How many recognize the city’s first city-owned City Hall, built some 75 years ago? It is 715 Marin Street, now occupied by the E&J Travel Agency.

Another bit of history partly in existence is the 23 sycamore trees remaining out of an original planting of 48 to form a memorial lane. The lane -honors the 48 Solano County boys, with names likes like Fleming, Rago, and Christopher, who died in World War I.

These are on Fifth Street between Magazine Street and Maritime Academy Drive in South Vallejo. Vallejo Post No. 104 of the American Legion sponsored the project and the planting was accomplished by a team that included Thomas Horan, Milt Evatt, Dr. John W. Green, and others in 1922.

Fifth Street was then part of US-40, or Lincoln Highway.  More recently, but given no thought by most of us, is part of the Bay bottom which we know as Lake Dalwigk, out by Lemon Street.  Most observers think of it as a manmade reservoir to catch the storm drainage from east Vallejo and then pump the water into the Bay.

In 1914 and 1915 the city of Vallejo built a bulkhead along Mare Island Channel and pumped in the mud to form the area now the site of Kaiser Steel, the sanitation plant and South Vallejo Industrial Park. But the mud refused to “run” beyond the railroad tracks.  So the original Bay bottom, which included part of Lemon Street at any high tide, remains to this day.  Perhaps some oldtimers remember when the present site of Larwin Plaza and the Fry’s-Long’s Plaza was a huge- peat bog a big pond in winter and dry in summer and fall. Kids used to build a fire in the dry peat and it would burn and smoke until winter rains came. The peat would burn many feet below the surface.

Between 1890 and 1905 (long before Model Ts and Hondas) the craze locally was in bicycle transportation. They-were called “wheels.”  Vallejo had several bicycle clubs, as did Napa and Benicia.  The leading Vallejo club was called the Ariels. One of its most active members was Sam Copper, a Mare Island design. engineer whose father was the city’s leading hatter.  Napa had the Eagle Cycling Club, whose road-master for years was Tony Smith. (Norm Smith of that family is now the popular manager of the Vallejo Elks Club.)  What will undoubtedly amaze some of the younger generation, however, is that members of the local bicycle clubs built a bicycle path between Vallejo and Napa bridges and all, and most of it covered with cinders to permit mudless travel in rainy weather.

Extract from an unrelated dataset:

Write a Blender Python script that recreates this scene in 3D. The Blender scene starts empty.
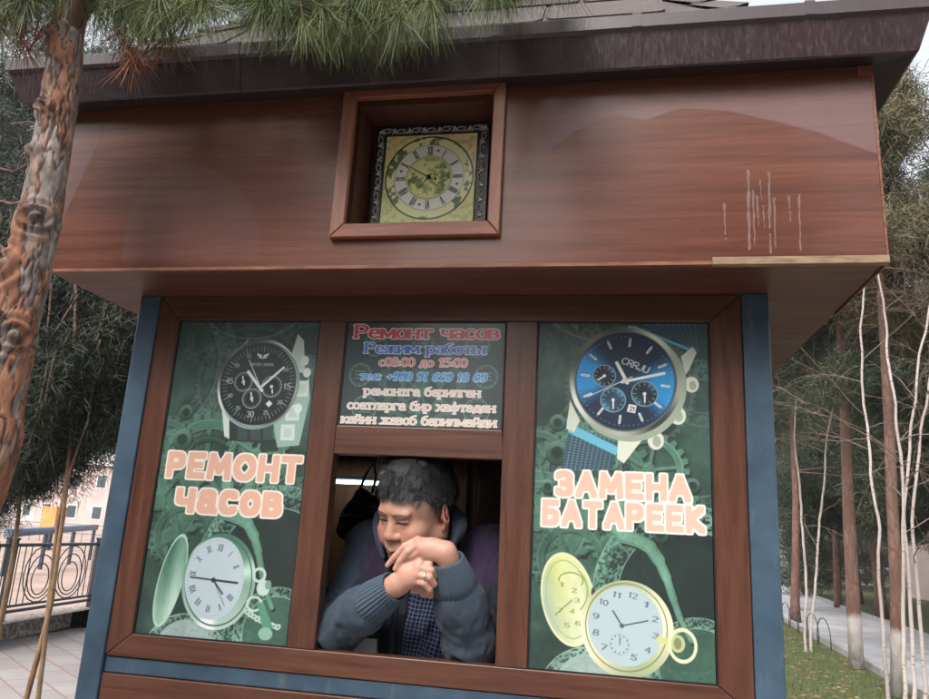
import bpy, bmesh, math, random
import numpy as np
from mathutils import Vector, Matrix, Euler, noise as mnoise

R_ = math.radians
scn = bpy.context.scene
COL = scn.collection

# ------------------------------------------------------------------ camera
PITCH, ROLL, YAW = R_(13.908), R_(-3.2506), R_(11.0407)
CAMLOC = np.array([0.0, -1.95, 1.55])
FPX, PW, PH = 745.9, 929.0, 699.0
def _rot():
    cp, sp, cr, sr, cy, sy = (math.cos(PITCH), math.sin(PITCH), math.cos(ROLL), math.sin(ROLL), math.cos(YAW), math.sin(YAW))
    Rz = np.array([[cy, -sy, 0], [sy, cy, 0], [0, 0, 1]])
    Rx = np.array([[1, 0, 0], [0, cp, -sp], [0, sp, cp]])
    Ry = np.array([[cr, 0, sr], [0, 1, 0], [-sr, 0, cr]])
    return Rz @ Rx @ Ry
CR = _rot()
cam = bpy.data.cameras.new('camera'); camo = bpy.data.objects.new('camera', cam); COL.objects.link(camo)
cam.sensor_width = 36.0; cam.lens = 36.0 * FPX / PW; cam.clip_start = 0.05; cam.clip_end = 3000
m4 = np.eye(4); m4[:3, 0] = CR[:, 0]; m4[:3, 1] = CR[:, 2]; m4[:3, 2] = -CR[:, 1]; m4[:3, 3] = CAMLOC
camo.matrix_world = Matrix(m4.tolist())
scn.camera = camo
def at(px, py, val, ax=1):
    """a photo pixel measured onto the plane axis=val: metres"""
    d = CR @ np.array([(px - PW / 2) / FPX, 1, -(py - PH / 2) / FPX])
    t = (val - CAMLOC[ax]) / d[ax]
    return CAMLOC + t * d

# ------------------------------------------------------------------ world + sun (overcast daylight)
SUN_EL, SUN_AZ = 46.0, 205.0     # azimuth measured clockwise from +Y (north): the sun stands front left, behind cloud
w = bpy.data.worlds.new('World'); scn.world = w; w.use_nodes = True
nt = w.node_tree; bg = nt.nodes['Background']
sky = nt.nodes.new('ShaderNodeTexSky'); sky.sky_type = 'NISHITA'; sky.sun_disc = False
sky.sun_elevation = R_(SUN_EL); sky.sun_rotation = R_(SUN_AZ); sky.dust_density = 4.0; sky.air_density = 1.2; sky.ozone_density = 1.0
hsv = nt.nodes.new('ShaderNodeHueSaturation'); hsv.inputs['Saturation'].default_value = 0.30
nt.links.new(sky.outputs[0], hsv.inputs['Color']); nt.links.new(hsv.outputs[0], bg.inputs[0])
bg.inputs[1].default_value = 0.15
sun = bpy.data.lights.new('sun', 'SUN'); sun.energy = 1.0; sun.angle = R_(25); sun.color = (1.0, 0.95, 0.88)
suno = bpy.data.objects.new('sun', sun); COL.objects.link(suno)
sd = Vector((math.sin(R_(SUN_AZ)) * math.cos(R_(SUN_EL)), math.cos(R_(SUN_AZ)) * math.cos(R_(SUN_EL)), math.sin(R_(SUN_EL))))
suno.rotation_euler = sd.to_track_quat('Z', 'Y').to_euler(); suno.location = (-3, -4, 8)
scn.view_settings.view_transform = 'Standard'; scn.view_settings.look = 'None'
scn.view_settings.exposure = 1.42; scn.view_settings.gamma = 1.0; scn.view_settings.use_curve_mapping = False

# ------------------------------------------------------------------ helpers
def s2l(c):
    c = np.asarray(c, float)
    return np.where(c <= 0.04045, c / 12.92, ((np.maximum(c, 0) + 0.055) / 1.055) ** 2.4)
def rgb(r, g, b):
    v = s2l([r / 255, g / 255, b / 255]); return (float(v[0]), float(v[1]), float(v[2]), 1.0)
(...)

The Napa Club cooperated with the Vallejoans in this 14-mile project.  Some of the grading of this hand-engineered bicycle track was recognizable until a few years ago over the Greenwood Hill (Kelly Drive) just west of the airport.  And speaking of bridges, it has only been about 20 years that the city removed the Venice-styled bridge that took Georgia Street over the railroad tracks for more than a century.  Among the most apparent sights in our city are the rock outcroppings on Hunter’s Hill east of Interstate 80 and at Blue Rock Springs.

These are serniporous, brownish-colored rocks once widely used in Vallejo for ornamental effects in home gardens.

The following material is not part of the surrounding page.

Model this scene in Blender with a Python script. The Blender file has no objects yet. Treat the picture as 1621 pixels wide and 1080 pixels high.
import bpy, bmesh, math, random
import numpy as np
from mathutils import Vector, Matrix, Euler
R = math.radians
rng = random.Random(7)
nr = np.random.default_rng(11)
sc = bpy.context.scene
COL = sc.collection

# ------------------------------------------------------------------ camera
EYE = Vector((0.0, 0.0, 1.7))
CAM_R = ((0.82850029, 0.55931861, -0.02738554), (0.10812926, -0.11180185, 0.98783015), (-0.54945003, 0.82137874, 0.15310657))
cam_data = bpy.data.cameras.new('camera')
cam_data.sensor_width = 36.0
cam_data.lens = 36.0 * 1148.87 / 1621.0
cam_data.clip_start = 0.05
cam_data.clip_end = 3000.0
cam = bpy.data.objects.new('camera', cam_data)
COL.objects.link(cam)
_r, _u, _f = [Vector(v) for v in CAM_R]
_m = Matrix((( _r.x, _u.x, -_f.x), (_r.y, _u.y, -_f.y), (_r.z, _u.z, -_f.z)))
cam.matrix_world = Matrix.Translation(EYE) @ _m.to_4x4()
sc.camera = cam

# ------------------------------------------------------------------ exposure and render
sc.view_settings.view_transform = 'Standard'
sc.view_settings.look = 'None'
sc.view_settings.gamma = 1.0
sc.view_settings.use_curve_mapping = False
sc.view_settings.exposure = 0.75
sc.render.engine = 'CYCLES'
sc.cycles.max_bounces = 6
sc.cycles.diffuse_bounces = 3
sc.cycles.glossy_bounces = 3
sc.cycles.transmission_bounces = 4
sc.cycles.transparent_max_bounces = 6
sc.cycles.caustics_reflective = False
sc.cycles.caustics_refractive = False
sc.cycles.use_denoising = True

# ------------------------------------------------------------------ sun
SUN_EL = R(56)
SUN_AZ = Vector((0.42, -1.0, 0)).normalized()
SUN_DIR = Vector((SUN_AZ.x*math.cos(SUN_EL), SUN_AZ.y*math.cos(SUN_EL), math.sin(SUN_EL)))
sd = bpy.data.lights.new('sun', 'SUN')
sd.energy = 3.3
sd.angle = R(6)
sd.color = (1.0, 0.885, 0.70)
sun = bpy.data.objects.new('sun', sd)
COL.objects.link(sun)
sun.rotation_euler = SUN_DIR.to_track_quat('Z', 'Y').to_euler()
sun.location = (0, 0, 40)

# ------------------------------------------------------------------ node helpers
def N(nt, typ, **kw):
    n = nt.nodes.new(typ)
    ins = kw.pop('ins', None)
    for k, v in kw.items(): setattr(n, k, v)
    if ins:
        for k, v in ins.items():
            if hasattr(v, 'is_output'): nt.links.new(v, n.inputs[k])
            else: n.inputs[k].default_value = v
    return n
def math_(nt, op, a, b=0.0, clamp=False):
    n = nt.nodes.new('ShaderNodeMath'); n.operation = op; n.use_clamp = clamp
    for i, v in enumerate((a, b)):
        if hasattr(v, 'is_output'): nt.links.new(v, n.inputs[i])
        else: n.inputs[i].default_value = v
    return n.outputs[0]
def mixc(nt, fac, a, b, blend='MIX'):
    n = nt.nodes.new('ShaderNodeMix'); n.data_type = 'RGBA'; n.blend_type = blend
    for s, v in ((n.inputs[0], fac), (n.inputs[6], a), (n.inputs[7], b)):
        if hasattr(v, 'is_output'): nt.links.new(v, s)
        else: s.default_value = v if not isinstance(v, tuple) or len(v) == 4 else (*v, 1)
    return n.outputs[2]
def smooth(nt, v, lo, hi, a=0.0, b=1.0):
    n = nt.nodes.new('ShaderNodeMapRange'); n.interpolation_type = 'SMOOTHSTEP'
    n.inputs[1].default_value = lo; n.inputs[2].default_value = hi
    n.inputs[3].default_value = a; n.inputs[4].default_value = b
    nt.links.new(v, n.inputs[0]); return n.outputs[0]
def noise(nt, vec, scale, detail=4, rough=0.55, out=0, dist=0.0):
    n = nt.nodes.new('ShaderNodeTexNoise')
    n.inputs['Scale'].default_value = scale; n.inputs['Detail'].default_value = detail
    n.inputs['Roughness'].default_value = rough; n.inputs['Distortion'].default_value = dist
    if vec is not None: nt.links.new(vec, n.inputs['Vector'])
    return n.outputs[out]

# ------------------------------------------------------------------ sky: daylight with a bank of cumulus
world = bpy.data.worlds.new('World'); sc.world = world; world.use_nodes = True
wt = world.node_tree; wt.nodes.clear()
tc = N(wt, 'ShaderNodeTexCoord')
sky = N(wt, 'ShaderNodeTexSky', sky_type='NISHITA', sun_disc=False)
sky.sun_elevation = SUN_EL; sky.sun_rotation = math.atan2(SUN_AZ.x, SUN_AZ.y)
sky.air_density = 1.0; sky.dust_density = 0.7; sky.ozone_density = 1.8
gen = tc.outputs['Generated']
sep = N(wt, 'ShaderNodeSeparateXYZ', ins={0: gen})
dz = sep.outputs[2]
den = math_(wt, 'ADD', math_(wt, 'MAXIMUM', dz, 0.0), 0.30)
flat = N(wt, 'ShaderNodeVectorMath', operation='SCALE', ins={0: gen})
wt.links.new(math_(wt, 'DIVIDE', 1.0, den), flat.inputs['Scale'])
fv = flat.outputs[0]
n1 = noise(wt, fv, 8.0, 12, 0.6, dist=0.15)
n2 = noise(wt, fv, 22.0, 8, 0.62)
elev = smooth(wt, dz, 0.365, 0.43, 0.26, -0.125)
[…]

These rough stones are cinnabar¬? the ore from which mercury or quicksilver is made. Hunter’s Hill is one of the largest deposits of quicksilver ore in California and once had three large mines in operation.  Napa County at one time had 21 mines. One of them, an immense operation at Knoxville 12 miles north of Lake Berryessa, is now in the hands of the Homestake Mining Corp. Homestake is seeking gold, not quick-silver, in the ore.  In Vallejo, Good Templars Orphans Home raised silkworms in the 1870s, and they were fed by mulberry leaves. One of these 110-year old mulberry trees still exists in the lawn, southeast corner of El Camino Real and Camino Alto.